Descontento del mundo, e incluso de sí mismo, su corazón —nos dice— no sabe contenerse.

Pero yo pienso que el mejor Fuentes es, sin duda, el que abraza los ríos universales y resguarda su esencia en recipientes que transparenta el alba. Un puñado de arena y agua que perdura para siempre en los anaqueles de la memoria, y en las estanterías del corazón, en los textos que acercan las culturas, y las lenguas hermanas, y las correspondencias, y las analogías sobre los mares de distintas orillas.

El Fuentes que se baña en cada río que visita, en cada poza o en cada cenote, en las aguas de todas las corrientes mientras busca su propio cauce y sueña con sumergirse algún día en el sagrado Ganges, en esa orilla fasta de purificaciones, en las aguas mezcladas con la ceniza de esa pira, donde su corazón arde en secreto.

Fuentes Manfredi, que tiene a la Luna como amante de luz secreta y cierta, si el Paraíso existiera, no dudaría en comer de lo prohibido para ver cómo sabe el agridulce fruto —tantas veces amargo— del árbol claro del Conocimiento.

Adorador del árbol, a su sombra, en su abrazo, entona un canto como los hititas, y extrae la savia para sus verdades.

 

De la prosa que brota de la tierra escarba sus motivos. Y colecciona piedras; la lítica grafía de las piedras, la domeñada arista del cantero que alza la arquitectura de un lenguaje de andamios y acarreos hasta elevar los muros verticales sobre el sentido horizontal del tiempo.

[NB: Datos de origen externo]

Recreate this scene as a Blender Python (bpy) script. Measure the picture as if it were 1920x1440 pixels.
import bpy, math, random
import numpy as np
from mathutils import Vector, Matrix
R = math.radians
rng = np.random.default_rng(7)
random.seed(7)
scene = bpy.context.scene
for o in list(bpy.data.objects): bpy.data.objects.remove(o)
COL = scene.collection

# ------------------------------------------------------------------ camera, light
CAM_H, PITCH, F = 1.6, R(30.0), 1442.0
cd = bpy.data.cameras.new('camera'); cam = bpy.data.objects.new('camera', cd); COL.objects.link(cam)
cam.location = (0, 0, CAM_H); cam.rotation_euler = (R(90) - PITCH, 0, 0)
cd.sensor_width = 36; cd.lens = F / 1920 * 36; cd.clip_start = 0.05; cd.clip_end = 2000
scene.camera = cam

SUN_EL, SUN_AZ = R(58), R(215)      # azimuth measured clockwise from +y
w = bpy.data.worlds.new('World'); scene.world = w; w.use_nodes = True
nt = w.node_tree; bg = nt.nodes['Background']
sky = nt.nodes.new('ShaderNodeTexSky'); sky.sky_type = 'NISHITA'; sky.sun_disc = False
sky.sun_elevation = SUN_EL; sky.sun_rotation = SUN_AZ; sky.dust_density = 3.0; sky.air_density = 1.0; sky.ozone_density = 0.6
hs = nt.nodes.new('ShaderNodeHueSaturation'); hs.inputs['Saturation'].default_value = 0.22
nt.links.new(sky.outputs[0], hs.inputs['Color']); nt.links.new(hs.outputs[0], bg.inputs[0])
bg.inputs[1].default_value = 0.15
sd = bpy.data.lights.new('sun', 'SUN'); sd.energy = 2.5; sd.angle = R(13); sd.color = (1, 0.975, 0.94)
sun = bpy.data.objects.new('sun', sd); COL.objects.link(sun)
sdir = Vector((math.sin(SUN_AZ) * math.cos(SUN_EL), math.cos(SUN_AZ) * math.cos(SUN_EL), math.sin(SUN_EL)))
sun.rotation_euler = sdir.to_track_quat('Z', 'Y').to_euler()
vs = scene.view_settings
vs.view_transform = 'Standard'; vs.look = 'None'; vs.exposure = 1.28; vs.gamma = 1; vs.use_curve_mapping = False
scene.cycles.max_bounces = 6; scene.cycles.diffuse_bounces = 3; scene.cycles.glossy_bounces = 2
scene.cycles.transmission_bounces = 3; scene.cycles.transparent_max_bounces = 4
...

De la fascinación que siente por Velázquez y su famoso cuadro ya ha dejado constancia en otro de sus libros: Miradas de cernícalo, donde lo onírico de ese realismo mágico también se halla presente. Por supuesto que, si en este libro de sincretismos y contrastes existe un monstruo, será siempre el que el autor combate con las incruentas armas de su palabra; el de la injusticia y el dolor, el monstruo de los abusos del poder en todas las épocas, el del hambre y la miseria, el de las vejaciones y la codicia, el de las guerras y la maldad. En definitiva, todo aquello que oprime y esclaviza, que opaca y que silencia la conciencia del mundo.

Fuentes Manfredi, desde su propio fondo o su particular memoria, ajusta cuentas colectivas, a menudo personales, y de paso combate frente a su propio yo, convencido también de que en todo ser humano, por bueno que éste se crea, anida una parte oscura que siempre es necesario derrotar.

 

En este libro de El pino y las meninas, de alguna forma ejerce de chamán, por caminos imposibles, y desde la transparencia de la propia memoria nos recuerda que existen dos clases de locura: la benéfica, creadora y solidaria en libertad, que construye y abraza, que sustenta y respeta, y, por el contrario, la locura invertida y perversa donde la destrucción y la crueldad, la codicia del hombre y la barbarie, puede terminar por deshacer todo lo noble y bueno que el Universo guarda...

Pienso que, como en un juego de espejos cervantinos, que en realidad este libro representa, cada lector sacará sus conclusiones, descubrirá una fábula distinta, y será dueño del ovillo y la espada que lo conducirá, triunfante y sabio, por la urdimbre secreta y fabulada de este particular Lienzo animado.